Six benefits of blogging over facebooking
About five years ago, I joined Facebook. Coincidentally (NOT!), about five years ago I stopped blogging with any real consistency. Because Facebook is so easy, it’s been hard for me to go back to blogging. Not because I don’t like blogging – I actually love it – but because it seems that I am a damn lazy communicator.
‘Listen up, Carol,’ I’ve told myself recently. ‘You really should get back to blogging – if for no other reason than that you LIKE it more than you like facebooking.’ And then I proceed to tell myself why:
- Because you’re making a point, telling a story, or recounting an experience, you have to actually write when you blog. Facebook – at least the way I’ve been doing it -- doesn’t require the ability to write. In terms of expressive language, Facebook is usually more of a grunt to blogging’s strung-together words that form actual sentences.
- The only people who read your stuff on Facebook are people you deem as “friends.” The people who read stuff on your blog are people who decide you have something interesting to say. (And then, if they actually like enough of what you have to say, they sometimes they become friends because of it.)
- Blogging is like journaling. Facebooking is like texting. When I’m long gone, my journals will give far more insight into who I was than my texts will.
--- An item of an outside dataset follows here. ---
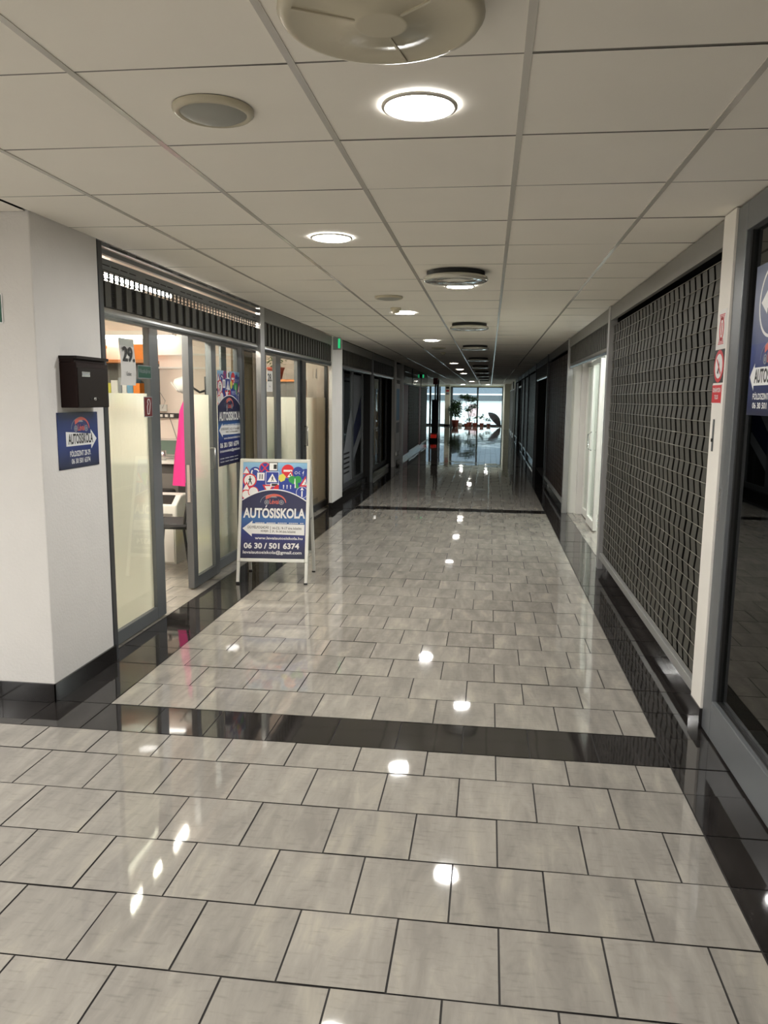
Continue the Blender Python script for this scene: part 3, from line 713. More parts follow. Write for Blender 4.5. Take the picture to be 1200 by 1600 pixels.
    ply(.99, .10, [(-.5, -.9), (.3, -.9), (.3, .5), (-.3, .5)], BLU)
    disc(.77, .175, .5, GRN); disc(.86, .175, .5, GRN); ply(.815, .20, [(-.6, -.9), (.6, -.9), (.12, .7), (-.12, .7)], GRN); ply(.815, .21, [(-.15, -.7), (.15, -.7), (.05, .6), (-.05, .6)], WHT)
    disc(.11, .19, .95, RED, WHT, .18); man(.11, .195, 1.1)
    tri(.06, .27, .9); disc(.06, .34, .7, RED, WHT); disc(.17, .31, .75, RED, WHT, .14)
    tri(.40, .27, .95, inv=True); sq(.5, .235, .6, .22, WHT, BLK, .7); disc(.56, .29, .75, RED)
    sq(.69, .26, 1.1, .5, BLU); [sq(.64+.055*i, .255, .05, .25, WHT) for i in range(3)]; [tri(.64+.055*i, .24, .14, WHT, WHT) for i in range(3)]
    tri(.98, .21, 1.0); ply(.98, .215, [(-.3, -.3), (.1, -.1), (0, .1), (.3, .3), (-.1, .1), (0, -.05)], BLK)
    disc(.93, .31, .82, WHT); disc(.93, .31, .77, BLU); sq(.93, .325, .09, .42, WHT); tri(.93, .275, .28, WHT, WHT)
    # clip the collage at the sheet edge
    m.v = [(min(max(vx, 0), W), min(vy, Hh), vz) for vx, vy, vz in m.v]
    m.build('traffic_sign_print', ['print_white', 'print_red', 'print_blue', 'print_black', 'print_yellow', 'print_green'], r)
    # navy dome with white edge
    def dome(off): 
        return [P(u/20, V(.29+off+.115*((u/20-.5)*2)**2)) for u in range(20, -1, -1)]
    m = MB(); d0 = dome(-.011)
    d1_ = dome(0)
    for i in range(20): m.flat([d0[i], d0[i+1], d1_[i+1], d1_[i]], z+.0026)
    m.build('dome_edge_print', 'print_white', r)
    m = MB(); m.flat([P(0, V(.5)), P(1, V(.5))]+d1_, z+.0024); m.build('dome_print', 'poster_slate_dome', r)
    car_logo(r, .5*W, (1-V(.42))*Hh, W*.44, z+.0029)
    T('printed_text', 'AUTÓSISKOLA', .025, .99, .478, .583, bold=.035)
    A = [P(.02, V(.692)), P(.17, V(.775)), P(.168, V(.745)), P(.985, V(.755)), P(.985, V(.645)), P(.17, V(.638)), P(.175, V(.61))]
    arrow(r, A, z+.0030)
    m = MB()
    for i in range(26):
        if i % 6 != 5: m.box((.22+.029*i)*W, (1-V(.636))*Hh, z+.0006, (.22+.029*i+.022)*W, (1-V(.628))*Hh, z+.0032)
    m.build('fine_print', 'print_white', r)
    T('printed_hours', 'ÜGYFÉLFOGADÁS', .10, .43, .665, .692, 'print_black', .01); T('printed_hours', 'IDEJE:', .31, .43, .707, .730, 'print_black', .01)
    MB().box(.455*W, (1-V(.735))*Hh, z+.003, .46*W, (1-V(.665))*Hh, z+.0034).build('printed_divider', 'print_black', r)
    T('printed_hours', 'H-CS.: 9-17 óra között', .49, .94, .672, .698, 'print_black', .01); T('printed_hours', 'P.: 9-14 óra között', .49, .85, .708, .733, 'print_black', .01)
    T('printed_web_address', 'www.levaiautosiskola.hu', .22, .96, .775, .803, bold=.015)
    T('printed_phone_number', '06 30 / 501 6374', .05, .91, .838, .90, bold=.035)
    T('printed_email', 'levaiautosiskola@gmail.com', .04, .95, .918, .962, bold=.015)
    if extra:
        for v in (.92, .955):
            m = MB()
            for i in range(20):
                if i % 5 != 4: m.box((.06+.043*i)*W, (1-v-.006)*Hh, z+.0006, (.06+.043*i+.036)*W, (1-v)*Hh, z+.001)
            m.build('fine_print', 'print_white', r)
pm('poster_slate_dome', (.022, .024, .075), .3)
# A-board
TH = .065; AX = -1.80
def stand_matrix(lean, loc, rz):
    return Matrix.Translation(loc) @ Matrix.Rotation(rz, 4, 'Z') @ Matrix.Rotation(lean, 4, 'X')
sb = thing('a_board_sign', 'folding a-board with the driving school poster standing on the floor by the door', 'sign stand', (AX, 6.40, 0), rotz=.085)
def tilt(o, lean, y):   # local panel: x across, y up along the leg, z outwards
    o.matrix_local = Matrix.Translation((0, y, 0)) @ Matrix.Rotation(PI/2-lean, 4, 'X') @ Matrix.Identity(4)
W2, HT = .302, 1.062
lean = math.atan2(.235, 1.03)
def panel(back):
    p = bpy.data.objects.new('panel_side', None); COL.objects.link(p); p.parent = sb
    return p
# front panel
m = MB(); fz = .012
m.box(-W2, .185, -fz, -W2+.028, HT, fz).box(W2-.028, .185, -fz, W2, HT, fz).box(-W2+.028, .185, -fz, W2-.028, .215, fz).box(-W2+.028, HT-.028, -fz, W2-.028, HT, fz)
fr = m.build('front_frame', 'stand_frame', sb, bevel=.004); tilt(fr, lean, -.245)
po = MB().box(-W2+.026, .213, -.006, W2-.026, HT-.026, .004).build('poster_board', 'paper', sb); tilt(po, lean, -.245)
pr = bpy.data.objects.new('poster', None); 
pw, ph = 2*(W2-.028), HT-.028-.215
sheet = MB().box(0, 0, .0, pw, ph, .0005).build('poster_backing', 'paper', sb)
sheet.matrix_local = Matrix.Translation((0, -.245, 0)) @ Matrix.Rotation(PI/2-lean, 4, 'X') @ Matrix.Translation((-pw/2, .215, .0055))
school_poster(sheet, pw, ph, .003)
for q in (-1, 1):
    m = MB().box(q*W2-.026*(q > 0), 0.012, -.010, q*W2+.026*(q < 0), .185, .010); g = m.build('leg', 'stand_frame', sb, bevel=.003); tilt(g, lean, -.245)
    m = MB().box(q*W2-.029*(q > 0), 0, -.012, q*W2+.029*(q < 0), .014, .012); g2 = m.build('rubber_foot', 'black_plastic', g)
# back panel mirrored
m = MB()
m.box(-W2, .185, -fz, -W2+.028, HT, fz).box(W2-.028, .185, -fz, W2, HT, fz).box(-W2+.028, .185, -fz, W2-.028, .215, fz).box(-W2+.028, HT-.028, -fz, W2-.028, HT, fz)
bk = m.build('back_frame', 'stand_frame', sb, bevel=.004)
B = MB().box(-W2+.026, .213, -.004, W2-.026, HT-.026, .004).build('back_board', 'header_grey', sb)
def tiltb(o): o.matrix_local = Matrix.Translation((0, .245, 0)) @ Matrix.Rotation(PI/2+lean, 4, 'X')
tiltb(bk); tiltb(B)
for q in (-1, 1):
    m = MB().box(q*W2-.026*(q > 0), .012, -.010, q*W2+.026*(q < 0), .185, .010); g = m.build('leg', 'stand_frame', sb, bevel=.003); tiltb(g)
    MB().box(q*W2-.029*(q > 0), 0, -.012, q*W2+.029*(q < 0), .014, .012).build('rubber_foot', 'black_plastic', g)
for q in (-1, 1): MB().tube([(q*(W2-.012), -.13, .52), (q*(W2-.012), .13, .52)], .004).build('spreader', 'silver', sb)
# poster on the glass
r = flat_thing('window_poster', 'tall blue driving school poster with traffic signs stuck on the glass behind the a-board', 'poster', 'left', (-2.366, 6.56, .945))
school_poster(r, .60, .845, .004, extra=True)
# column poster
r = flat_thing('wall_poster', 'blue driving school arrow poster screwed to the white pillar under the letterbox', 'poster', 'left', (-2.159, 3.66, 1.178))
W, Hh = .405, .292
MB().box(0, 0, -.003, W, Hh, 0).build('poster_sheet', 'poster_navy_print', r)
car_logo(r, .56*W, Hh*.70, W*.50, .0008)
arrow(r, [(W*.18, Hh*.40), (W*.80, Hh*.40), (W*.80, Hh*.32), (W*.95, Hh*.50), (W*.80, Hh*.68), (W*.80, Hh*.60), (W*.18, Hh*.66)][::1], .0012)
text_mesh('printed_text', 'AUTÓSISKOLA', W*.23, Hh*.43, W*.62, Hh*.19, .0016, 'print_black', r, .03)
text_mesh('printed_floor', 'FÖLDSZINT 28-29.', W*.26, Hh*.21, W*.52, Hh*.10, .0010, 'print_white', r, .02)
text_mesh('printed_phone_number', '06 30 501 6374', W*.29, Hh*.08, W*.47, Hh*.095, .0010, 'print_white', r, .02)
m = MB()
for a, b in ((.02, .03), (.98, .03), (.02, .97), (.98, .97)): m.flat(circ(a*W, b*Hh, .004, 10), .0012)
m.build('screw_heads', 'print_black', r)
# letterbox
r = flat_thing('letterbox', 'dark brown metal letterbox on the side of the white pillar', 'letterbox', 'left', (-2.163, 3.71, 1.495))
W, Hh, D = .325, .258, .092
m = MB().box(0, 0, 0, W, Hh-.03, D).box(0, Hh-.03, 0, W, Hh, D*.86); m.build('box_body', 'mailbox_side', r, bevel=.003)
MB().box(.006, .004, D, W-.006, Hh-.055, D+.003).build('box_door', 'mailbox_brown', r, bevel=.001)
MB().box(-.003, Hh-.012, -.0, W+.003, Hh+.003, D+.006).box(0, Hh-.055, D*.86, W, Hh-.052, D+.002).build('flap', 'mailbox_brown', r, bevel=.001)
MB().box(.045, Hh-.10, D+.003, .125, Hh-.075, D+.005).build('name_plate', 'silver', r)
MB().box(.052, Hh-.090, D+.005, .115, Hh-.085, D+.0054).build('printed_line', 'print_grey', r)
m = MB(); m.lathe([(.009, 0), (.009, .006), (.0001, .007)], (.165, .045, D+.003), 14); m.box(.163, .038, D+.009, .167, .054, D+.012); m.build('lock', 'silver', r)
m = MB(); [m.lathe([(.006, 0), (.006, .001), (.0001, .0012)], (x_, .045, D+.003), 10) for x_ in (.125, .205)]; m.build('vent_holes', 'void_black', r)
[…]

- In term of cataloging, it’s a whole lot easier to find a blog entry you wrote three years ago than it is to find a Facebook post you wrote three years ago. I can hardly find a Facebook post I did three days ago!
- Blogging is often like going to a foreign country, in terms of the comments and feedback I get, while facebooking is more like going to my high school reunion. This can be both terrifying and gratifying.
- Blogging requires me to stop and think, to be mindful, careful, and detail-oriented, and to review more carefully what I’m sending out to the world. Posting to Facebook is much more impulsive for me. ‘Hey, my cat’s being cute…’ Snap. Navigate. Attach. Post. This is neither bad nor good; it just is.
All of this said, I found myself posting to Facebook a few times today.
I mean, seriously, am I really going to blog about an unexpected make-up-in-a-store-with-a-delightful-gay-man-who-made-me-feel-great-about-myself experience, which ended in me buying an unprecedented $112 (gasp!) worth of make-up?
Ya know, now that I think about it, I really should have!
Sigh. This re-focus might take a while…
4 comments:
Yes!!I totally get it. I much prefer blogging to FB and people see the real me on my blog. FB is too full of former students and a few others I don't necessarily trust.
And I totally get it, too. Which is why I keep blogging. It truly IS journaling. But I have to admit that I enjoy FB too—just for different reasons. I guess it's the dynamic nature of it. I also enjoy Twitter, and used to for that same reason, but it's become more of a news generator lately. It's important, though, for blogs to accept comments easily, which I know can be challenging with spam. Typepad (my blog host) has been very good about thwarting the evil.
I have the same problem - stopped blogging years ago and I have a feeling that it coincides with my use of facebook!!
And here I thought it was meanie Anonymous commenters who turned you off blogging.